Your task is to retype each line of the data below exactly.

=-=-=

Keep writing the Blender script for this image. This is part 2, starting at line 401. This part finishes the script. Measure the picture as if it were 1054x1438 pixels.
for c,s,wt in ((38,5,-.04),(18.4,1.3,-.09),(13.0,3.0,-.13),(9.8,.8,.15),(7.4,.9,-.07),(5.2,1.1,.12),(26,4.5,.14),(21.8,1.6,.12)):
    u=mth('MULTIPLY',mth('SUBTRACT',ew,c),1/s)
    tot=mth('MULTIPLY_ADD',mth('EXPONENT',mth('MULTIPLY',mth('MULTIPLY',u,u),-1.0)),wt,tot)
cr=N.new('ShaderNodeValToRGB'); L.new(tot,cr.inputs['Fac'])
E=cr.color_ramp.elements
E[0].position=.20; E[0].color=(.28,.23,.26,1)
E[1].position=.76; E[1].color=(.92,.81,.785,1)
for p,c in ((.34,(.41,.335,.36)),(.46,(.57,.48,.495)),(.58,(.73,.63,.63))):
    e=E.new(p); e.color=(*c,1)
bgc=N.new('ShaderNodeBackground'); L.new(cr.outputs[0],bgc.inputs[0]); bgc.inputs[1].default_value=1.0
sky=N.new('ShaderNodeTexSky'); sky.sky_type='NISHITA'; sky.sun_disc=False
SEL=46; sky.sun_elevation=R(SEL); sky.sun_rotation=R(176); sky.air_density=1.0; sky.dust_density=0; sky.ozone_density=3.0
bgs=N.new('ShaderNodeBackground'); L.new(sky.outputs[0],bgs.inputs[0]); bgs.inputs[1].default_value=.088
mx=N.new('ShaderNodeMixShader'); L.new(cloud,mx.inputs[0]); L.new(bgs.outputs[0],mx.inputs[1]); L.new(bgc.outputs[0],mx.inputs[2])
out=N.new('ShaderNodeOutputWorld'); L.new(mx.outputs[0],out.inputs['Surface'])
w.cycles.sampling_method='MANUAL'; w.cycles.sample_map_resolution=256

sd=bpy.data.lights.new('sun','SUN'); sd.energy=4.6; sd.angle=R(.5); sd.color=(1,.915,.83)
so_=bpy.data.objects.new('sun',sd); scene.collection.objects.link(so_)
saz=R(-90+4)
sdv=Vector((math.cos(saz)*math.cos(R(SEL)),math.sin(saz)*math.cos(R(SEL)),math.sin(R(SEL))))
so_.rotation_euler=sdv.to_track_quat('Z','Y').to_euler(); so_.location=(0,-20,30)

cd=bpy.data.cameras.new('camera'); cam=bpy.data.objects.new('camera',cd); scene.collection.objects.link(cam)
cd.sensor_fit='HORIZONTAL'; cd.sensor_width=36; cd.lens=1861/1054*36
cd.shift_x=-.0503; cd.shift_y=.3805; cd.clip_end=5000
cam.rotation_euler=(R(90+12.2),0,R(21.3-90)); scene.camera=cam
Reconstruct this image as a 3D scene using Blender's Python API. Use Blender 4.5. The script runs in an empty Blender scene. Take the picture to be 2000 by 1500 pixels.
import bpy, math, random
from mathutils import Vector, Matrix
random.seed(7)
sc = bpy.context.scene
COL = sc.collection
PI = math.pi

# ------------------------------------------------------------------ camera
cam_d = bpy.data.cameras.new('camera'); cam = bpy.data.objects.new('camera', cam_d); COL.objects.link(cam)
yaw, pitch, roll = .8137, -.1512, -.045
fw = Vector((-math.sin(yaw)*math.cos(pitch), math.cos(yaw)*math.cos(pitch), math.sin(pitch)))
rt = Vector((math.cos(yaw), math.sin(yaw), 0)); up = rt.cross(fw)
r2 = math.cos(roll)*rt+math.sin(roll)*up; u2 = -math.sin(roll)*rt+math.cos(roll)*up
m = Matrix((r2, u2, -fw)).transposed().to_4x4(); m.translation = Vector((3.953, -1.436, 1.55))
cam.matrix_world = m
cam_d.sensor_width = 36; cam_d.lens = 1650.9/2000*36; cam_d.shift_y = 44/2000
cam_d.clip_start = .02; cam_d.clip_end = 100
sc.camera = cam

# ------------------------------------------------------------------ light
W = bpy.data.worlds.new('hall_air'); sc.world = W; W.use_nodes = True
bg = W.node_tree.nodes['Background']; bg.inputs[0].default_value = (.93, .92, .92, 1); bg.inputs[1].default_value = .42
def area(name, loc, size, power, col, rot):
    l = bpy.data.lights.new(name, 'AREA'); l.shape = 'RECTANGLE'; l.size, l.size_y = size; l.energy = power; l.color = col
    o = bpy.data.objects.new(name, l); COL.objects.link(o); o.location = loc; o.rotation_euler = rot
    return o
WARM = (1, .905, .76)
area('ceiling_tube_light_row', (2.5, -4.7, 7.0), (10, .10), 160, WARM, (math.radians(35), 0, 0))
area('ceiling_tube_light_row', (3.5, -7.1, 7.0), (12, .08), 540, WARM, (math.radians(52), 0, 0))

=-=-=

Output of the exercise:
Keep writing the Blender script for this image. This is part 2, starting at line 401. This part finishes the script. Measure the picture as if it were 1054x1438 pixels.
for c,s,wt in ((38,5,-.04),(18.4,1.3,-.09),(13.0,3.0,-.13),(9.8,.8,.15),(7.4,.9,-.07),(5.2,1.1,.12),(26,4.5,.14),(21.8,1.6,.12)):
    u=mth('MULTIPLY',mth('SUBTRACT',ew,c),1/s)
    tot=mth('MULTIPLY_ADD',mth('EXPONENT',mth('MULTIPLY',mth('MULTIPLY',u,u),-1.0)),wt,tot)
cr=N.new('ShaderNodeValToRGB'); L.new(tot,cr.inputs['Fac'])
E=cr.color_ramp.elements
E[0].position=.20; E[0].color=(.28,.23,.26,1)
E[1].position=.76; E[1].color=(.92,.81,.785,1)
for p,c in ((.34,(.41,.335,.36)),(.46,(.57,.48,.495)),(.58,(.73,.63,.63))):
    e=E.new(p); e.color=(*c,1)
bgc=N.new('ShaderNodeBackground'); L.new(cr.outputs[0],bgc.inputs[0]); bgc.inputs[1].default_value=1.0
sky=N.new('ShaderNodeTexSky'); sky.sky_type='NISHITA'; sky.sun_disc=False
SEL=46; sky.sun_elevation=R(SEL); sky.sun_rotation=R(176); sky.air_density=1.0; sky.dust_density=0; sky.ozone_density=3.0
bgs=N.new('ShaderNodeBackground'); L.new(sky.outputs[0],bgs.inputs[0]); bgs.inputs[1].default_value=.088
mx=N.new('ShaderNodeMixShader'); L.new(cloud,mx.inputs[0]); L.new(bgs.outputs[0],mx.inputs[1]); L.new(bgc.outputs[0],mx.inputs[2])
out=N.new('ShaderNodeOutputWorld'); L.new(mx.outputs[0],out.inputs['Surface'])
w.cycles.sampling_method='MANUAL'; w.cycles.sample_map_resolution=256

sd=bpy.data.lights.new('sun','SUN'); sd.energy=4.6; sd.angle=R(.5); sd.color=(1,.915,.83)
so_=bpy.data.objects.new('sun',sd); scene.collection.objects.link(so_)
saz=R(-90+4)
sdv=Vector((math.cos(saz)*math.cos(R(SEL)),math.sin(saz)*math.cos(R(SEL)),math.sin(R(SEL))))
so_.rotation_euler=sdv.to_track_quat('Z','Y').to_euler(); so_.location=(0,-20,30)

cd=bpy.data.cameras.new('camera'); cam=bpy.data.objects.new('camera',cd); scene.collection.objects.link(cam)
cd.sensor_fit='HORIZONTAL'; cd.sensor_width=36; cd.lens=1861/1054*36
cd.shift_x=-.0503; cd.shift_y=.3805; cd.clip_end=5000
cam.rotation_euler=(R(90+12.2),0,R(21.3-90)); scene.camera=cam
Reconstruct this image as a 3D scene using Blender's Python API. Use Blender 4.5. The script runs in an empty Blender scene. Take the picture to be 2000 by 1500 pixels.
import bpy, math, random
from mathutils import Vector, Matrix
random.seed(7)
sc = bpy.context.scene
COL = sc.collection
PI = math.pi

# ------------------------------------------------------------------ camera
cam_d = bpy.data.cameras.new('camera'); cam = bpy.data.objects.new('camera', cam_d); COL.objects.link(cam)
yaw, pitch, roll = .8137, -.1512, -.045
fw = Vector((-math.sin(yaw)*math.cos(pitch), math.cos(yaw)*math.cos(pitch), math.sin(pitch)))
rt = Vector((math.cos(yaw), math.sin(yaw), 0)); up = rt.cross(fw)
r2 = math.cos(roll)*rt+math.sin(roll)*up; u2 = -math.sin(roll)*rt+math.cos(roll)*up
m = Matrix((r2, u2, -fw)).transposed().to_4x4(); m.translation = Vector((3.953, -1.436, 1.55))
cam.matrix_world = m
cam_d.sensor_width = 36; cam_d.lens = 1650.9/2000*36; cam_d.shift_y = 44/2000
cam_d.clip_start = .02; cam_d.clip_end = 100
sc.camera = cam

# ------------------------------------------------------------------ light
W = bpy.data.worlds.new('hall_air'); sc.world = W; W.use_nodes = True
bg = W.node_tree.nodes['Background']; bg.inputs[0].default_value = (.93, .92, .92, 1); bg.inputs[1].default_value = .42
def area(name, loc, size, power, col, rot):
    l = bpy.data.lights.new(name, 'AREA'); l.shape = 'RECTANGLE'; l.size, l.size_y = size; l.energy = power; l.color = col
    o = bpy.data.objects.new(name, l); COL.objects.link(o); o.location = loc; o.rotation_euler = rot
    return o
WARM = (1, .905, .76)
area('ceiling_tube_light_row', (2.5, -4.7, 7.0), (10, .10), 160, WARM, (math.radians(35), 0, 0))
area('ceiling_tube_light_row', (3.5, -7.1, 7.0), (12, .08), 540, WARM, (math.radians(52), 0, 0))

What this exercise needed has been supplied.